Nous vivons à une époque de grande croyance, mais nous vénérons de faux dieux, des idoles perverses, des vices que nous déguisons en vertus. Ces croyances immorales et contre-productives nous ont conduit à saccager notre environnement naturel, à rejeter les moyens d'émancipation intérieure, à corrompre nos relations inter-personnelles et à développer une soif inextinguible pour toutes les formes de morts réelles ou abstraites. Il n'y a donc pas lieu de s'étonner que les perspectives soient sombres, funestes et parfois même fatalistes. Mais ce ne sont là que les limites de l'illusion parfaite que nous avons tous contribué à créer et dans laquelle nous nous complaisons allègrement. Mon maître en bouddhisme, Nichiren, le moine japonais du 13e siècle, écrit dans une lettre : « l'insecte qui se nourrit de l'ortie en vient à oublier combien sa feuille est amère, de même que l'homme qui s'attarde dans les latrines en vient à oublier combien l'odeur est fétide. »
Nous avons oublié comment vivre pour nous laisser prendre aux fantasmes et aux rêveries. Il n'est pas trop tard pour les dissiper, et nous éveiller à la réalité du monde, à sa beauté, à l'aspect précieux et même sacré de la vie sous toutes ses formes, y compris humaine. Ce n'est au final qu'une question de croyance(s). Nous pouvons continuer de vénérer le veau d'or et attendre que de providentiels Moïse, Jésus, Mahomet ou Bouddha viennent nous sauver de nos délires toxiques. Nous pouvons même croire que le salut sera dans l'au-delà...

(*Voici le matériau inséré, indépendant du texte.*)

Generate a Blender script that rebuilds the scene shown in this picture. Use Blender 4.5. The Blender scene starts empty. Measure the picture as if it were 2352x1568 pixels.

Ou alors nous pouvons prendre au mot ces prophètes et vivre au quotidien les principes simples, peu nombreux et profondément humanistes qu'ils ont laissé pour la postérité. Pour cela, il n'est nul besoin d'églises, de devins, de banquiers ou de présentateurs de la météo qui ne prêchent que pour leurs chapelles, leurs institutions et les illusions parfaites qui forgent le spectacle permanent mais sans vie qu'ils nous donnent à regarder à chaque instant de notre existence.